作業学習「ひのきキューブ」

作業学習・木工班の今年度のメンバーは、細かい作業がちょっと苦手。そんな生徒たちが取り組めるような製品はないか…と風呂に入りながら考えていて「!」と思いついたのが“ひのき玉”。温泉地などでお土産として売られているもので、湯船に浮かべて香りを楽しむというもの。
これなら少々形が不ぞろいでも問題ないし、年間を通じて売ることができ、やがて香りがなくなるものなので継続的な販売も可能かも。
ということで、早速ホームセンターで檜の角材を買ってきて、自分で試作してみたのですが…市販品のように球にすることがこんなに難しいとは思いませんでした。はっきり言って専門の工具がないと無理です。
「とりあえず、檜の香りがすればいい」と割り切り、球にすることをあきらめて、形状は“サイコロ状”に変更。ネーミングも“ひのき玉”から“ひのきキューブ”に変えました。その上で、実際に生徒が作業に取り組めるよう工程分析してみました。

  1. 7.5cm角の檜材を2.5cm厚の板状に切断
  2. 2.5cm角のサイコロ状に切断
  3. 6つの面を研磨
  4. 面取り
  5. 袋詰め
7.5cm角の檜材を2.5cm厚の板状に切断
試作品は電動丸のこで切って作ったのですが*1、生徒に電動丸のこを扱わせるのはかなり危険です。そこで発想の転換。手挽きののこぎりで切らせることにしたのです。まっすぐ切るのが難しいという課題は、あらかじめ角材の半分程度まで切込みを入れておき、残りを生徒に切らせることで解決できました。手引きののこぎりを使うと、大きな動きで作業することができ、「終わった」ということが明確にわかるので、障害が重い生徒にも取り組ませることができます。さらに、3人組のうち2人が角材に腰掛けて固定し、1枚板を切ったら交代…というローテーションを組めば、体力・精神力的に集中の持続が難しい生徒でも、座って休憩していることが“仕事”になります。
2.5cm角のサイコロ状に切断
この工程は糸鋸を使用します。ここは作業に自信を持っている生徒に担当させます。『まっすぐ切るだけだから簡単!』と思えますが、実は厚い板を糸鋸で切ると刃が微妙にゆがむために、相当困難度が上がるのです。ただ、数をたくさんこなす工程でもあるので、ドリルトレーニングによる技術向上が期待できるのです*2
6つの面を研磨
紙やすりを使って削り、磨きます。「できた」という基準が一番わかりにくいのがここ。手で触って確かめるのが一般的ですが、より直感的に判断できるように、スタンプ台を使いました。サイコロ状の材料を軽くスタンプ台に押し付けると色がつきます。その色が消えたらおしまい、という基準を作ったのです。また、小さな板に両面テープで紙やすりを貼り付けた工具を使うことで、ほぼ完璧に平面を磨き上げられるようになりました。
面取り
紙やすりを使って角や辺を丸めます。この工程でもスタンプ台を使って色をつけ、その色が消えたらおしまい、という基準です。はっきり言って、角が丸まっていようがいまいが、製品としてはなんら問題がないので、『作業が好きで、次々取り掛かるのだけれど、完成度はイマイチ』なんて生徒に担当させると、たくさんほめてあげることができます。
袋詰め
ここまでの工程は完全にライン化しています。そこで、最後にみんなで袋詰めすることで“成就感”“達成感”を味わわせることにしました。

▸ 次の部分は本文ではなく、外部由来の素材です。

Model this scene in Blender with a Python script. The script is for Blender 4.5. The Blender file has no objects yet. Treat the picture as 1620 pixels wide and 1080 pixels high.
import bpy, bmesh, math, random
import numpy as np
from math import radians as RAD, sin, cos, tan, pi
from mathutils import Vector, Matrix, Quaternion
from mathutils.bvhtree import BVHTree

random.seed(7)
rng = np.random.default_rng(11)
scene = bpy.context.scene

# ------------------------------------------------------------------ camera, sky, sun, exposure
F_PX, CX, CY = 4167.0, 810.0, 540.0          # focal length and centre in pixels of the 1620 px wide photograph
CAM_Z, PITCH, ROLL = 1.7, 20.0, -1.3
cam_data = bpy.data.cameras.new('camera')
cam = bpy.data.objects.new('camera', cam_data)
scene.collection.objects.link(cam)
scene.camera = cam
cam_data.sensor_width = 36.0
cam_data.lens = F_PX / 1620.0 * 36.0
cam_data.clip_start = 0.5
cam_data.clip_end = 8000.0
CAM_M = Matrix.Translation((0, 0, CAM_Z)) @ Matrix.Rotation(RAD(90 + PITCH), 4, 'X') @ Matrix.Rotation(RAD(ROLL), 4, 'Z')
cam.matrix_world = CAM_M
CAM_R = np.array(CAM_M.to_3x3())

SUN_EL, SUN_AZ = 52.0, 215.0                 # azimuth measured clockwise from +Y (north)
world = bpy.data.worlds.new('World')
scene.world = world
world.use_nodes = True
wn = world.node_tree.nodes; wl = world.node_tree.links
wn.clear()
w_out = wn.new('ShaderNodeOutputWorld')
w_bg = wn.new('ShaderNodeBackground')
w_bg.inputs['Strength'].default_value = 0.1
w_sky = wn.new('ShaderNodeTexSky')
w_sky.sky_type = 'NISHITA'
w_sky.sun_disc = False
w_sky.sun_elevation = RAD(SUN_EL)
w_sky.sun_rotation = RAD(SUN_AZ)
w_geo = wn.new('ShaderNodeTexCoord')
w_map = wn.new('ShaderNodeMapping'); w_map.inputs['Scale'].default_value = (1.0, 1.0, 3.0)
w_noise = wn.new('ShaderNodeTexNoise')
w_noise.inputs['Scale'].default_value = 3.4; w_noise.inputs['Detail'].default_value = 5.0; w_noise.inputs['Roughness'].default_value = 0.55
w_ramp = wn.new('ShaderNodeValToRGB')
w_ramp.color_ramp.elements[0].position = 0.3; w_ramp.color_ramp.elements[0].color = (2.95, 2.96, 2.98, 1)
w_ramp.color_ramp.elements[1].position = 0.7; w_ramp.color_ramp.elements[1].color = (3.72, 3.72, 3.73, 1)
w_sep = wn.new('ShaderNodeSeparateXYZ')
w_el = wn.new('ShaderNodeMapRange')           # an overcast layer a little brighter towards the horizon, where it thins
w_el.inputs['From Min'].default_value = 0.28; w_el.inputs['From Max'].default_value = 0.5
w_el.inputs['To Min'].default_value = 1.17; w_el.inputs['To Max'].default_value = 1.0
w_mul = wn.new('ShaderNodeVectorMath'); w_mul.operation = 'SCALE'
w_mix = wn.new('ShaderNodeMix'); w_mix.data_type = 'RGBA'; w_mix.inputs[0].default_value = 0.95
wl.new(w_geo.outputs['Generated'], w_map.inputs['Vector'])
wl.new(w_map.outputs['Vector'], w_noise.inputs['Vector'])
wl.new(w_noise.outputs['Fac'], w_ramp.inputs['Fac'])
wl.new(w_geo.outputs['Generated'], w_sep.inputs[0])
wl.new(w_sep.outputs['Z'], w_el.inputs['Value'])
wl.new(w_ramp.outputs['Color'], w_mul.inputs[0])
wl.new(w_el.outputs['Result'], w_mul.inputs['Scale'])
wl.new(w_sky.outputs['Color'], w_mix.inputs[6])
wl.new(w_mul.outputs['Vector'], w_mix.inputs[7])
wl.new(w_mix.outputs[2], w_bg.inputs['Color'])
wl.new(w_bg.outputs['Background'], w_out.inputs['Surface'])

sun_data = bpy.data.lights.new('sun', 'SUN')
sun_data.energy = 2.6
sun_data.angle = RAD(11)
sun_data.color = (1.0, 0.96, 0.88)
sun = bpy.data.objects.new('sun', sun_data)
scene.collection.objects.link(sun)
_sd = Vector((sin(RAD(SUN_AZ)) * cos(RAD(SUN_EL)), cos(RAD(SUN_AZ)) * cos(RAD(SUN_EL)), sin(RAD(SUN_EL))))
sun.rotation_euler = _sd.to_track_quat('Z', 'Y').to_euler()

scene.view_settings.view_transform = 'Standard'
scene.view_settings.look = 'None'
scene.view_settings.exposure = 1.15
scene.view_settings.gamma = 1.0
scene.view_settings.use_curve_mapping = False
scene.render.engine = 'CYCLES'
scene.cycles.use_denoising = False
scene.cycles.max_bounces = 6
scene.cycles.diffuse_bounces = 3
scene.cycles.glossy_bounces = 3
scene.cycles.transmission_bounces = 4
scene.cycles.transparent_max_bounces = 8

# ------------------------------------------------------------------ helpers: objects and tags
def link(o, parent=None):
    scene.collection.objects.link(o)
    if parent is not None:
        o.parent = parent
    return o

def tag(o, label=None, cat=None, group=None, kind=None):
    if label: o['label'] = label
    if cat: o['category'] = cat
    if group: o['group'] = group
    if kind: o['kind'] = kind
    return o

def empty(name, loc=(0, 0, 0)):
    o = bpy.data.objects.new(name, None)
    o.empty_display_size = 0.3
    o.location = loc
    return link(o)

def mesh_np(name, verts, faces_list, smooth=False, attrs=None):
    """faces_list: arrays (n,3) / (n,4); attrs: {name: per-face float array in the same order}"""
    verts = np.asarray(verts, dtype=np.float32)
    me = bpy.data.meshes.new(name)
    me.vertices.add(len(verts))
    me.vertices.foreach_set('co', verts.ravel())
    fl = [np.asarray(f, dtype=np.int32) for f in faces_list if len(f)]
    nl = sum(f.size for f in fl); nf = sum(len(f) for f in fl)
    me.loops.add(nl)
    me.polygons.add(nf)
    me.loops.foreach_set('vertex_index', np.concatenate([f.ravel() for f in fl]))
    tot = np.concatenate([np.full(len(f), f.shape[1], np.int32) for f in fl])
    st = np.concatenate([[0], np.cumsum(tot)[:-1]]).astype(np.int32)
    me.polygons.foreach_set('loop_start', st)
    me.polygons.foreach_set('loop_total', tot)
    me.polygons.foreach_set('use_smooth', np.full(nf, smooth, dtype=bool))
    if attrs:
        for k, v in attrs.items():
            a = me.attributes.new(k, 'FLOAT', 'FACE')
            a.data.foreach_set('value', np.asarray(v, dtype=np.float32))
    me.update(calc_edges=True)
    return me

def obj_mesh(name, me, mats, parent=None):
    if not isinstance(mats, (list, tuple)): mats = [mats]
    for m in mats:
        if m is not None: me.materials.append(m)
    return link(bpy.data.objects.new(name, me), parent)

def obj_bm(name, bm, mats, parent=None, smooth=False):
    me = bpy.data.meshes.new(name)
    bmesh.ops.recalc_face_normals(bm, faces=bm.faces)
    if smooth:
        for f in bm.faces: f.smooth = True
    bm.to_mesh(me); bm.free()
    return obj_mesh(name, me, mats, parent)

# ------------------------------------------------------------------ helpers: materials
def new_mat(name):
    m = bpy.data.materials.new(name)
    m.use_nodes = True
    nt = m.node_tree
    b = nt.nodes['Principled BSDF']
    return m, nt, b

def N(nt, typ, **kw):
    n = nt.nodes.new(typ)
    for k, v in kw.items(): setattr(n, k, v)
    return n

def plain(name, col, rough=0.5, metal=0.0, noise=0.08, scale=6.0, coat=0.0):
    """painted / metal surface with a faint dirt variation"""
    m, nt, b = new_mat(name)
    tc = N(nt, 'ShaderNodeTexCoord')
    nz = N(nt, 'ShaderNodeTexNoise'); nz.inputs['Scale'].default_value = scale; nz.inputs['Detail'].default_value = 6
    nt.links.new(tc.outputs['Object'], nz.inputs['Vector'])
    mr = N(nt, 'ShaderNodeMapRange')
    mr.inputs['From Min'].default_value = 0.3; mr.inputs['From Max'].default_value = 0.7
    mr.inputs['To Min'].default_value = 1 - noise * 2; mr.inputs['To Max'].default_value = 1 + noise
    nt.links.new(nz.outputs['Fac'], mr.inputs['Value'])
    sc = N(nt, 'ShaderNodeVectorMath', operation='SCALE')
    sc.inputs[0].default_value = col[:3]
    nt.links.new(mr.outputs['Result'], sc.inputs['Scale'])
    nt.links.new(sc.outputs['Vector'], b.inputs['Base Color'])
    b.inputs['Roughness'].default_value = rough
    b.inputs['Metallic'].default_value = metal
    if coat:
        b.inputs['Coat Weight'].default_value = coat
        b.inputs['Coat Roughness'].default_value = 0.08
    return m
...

このような工程設定をすることで、8名の生徒を1人の教員で指導することが可能になりました*3。また、作業中に生徒が“先生待ち”する場面も減り、生徒の活動量が増えました*4
現段階ではお世辞にも“売れる製品”とは言いがたい程度の完成度ですが、7月の授業参観での販売デビューが目標です。

*1:糸のこでは3cmの厚さまでしか切れません。

*2:製品の性格上、少々曲がって切っても不良品にはなりませんし。

*3:これまではせいぜい3〜4人に1名の教員、時にはマンツーマンで指導していました。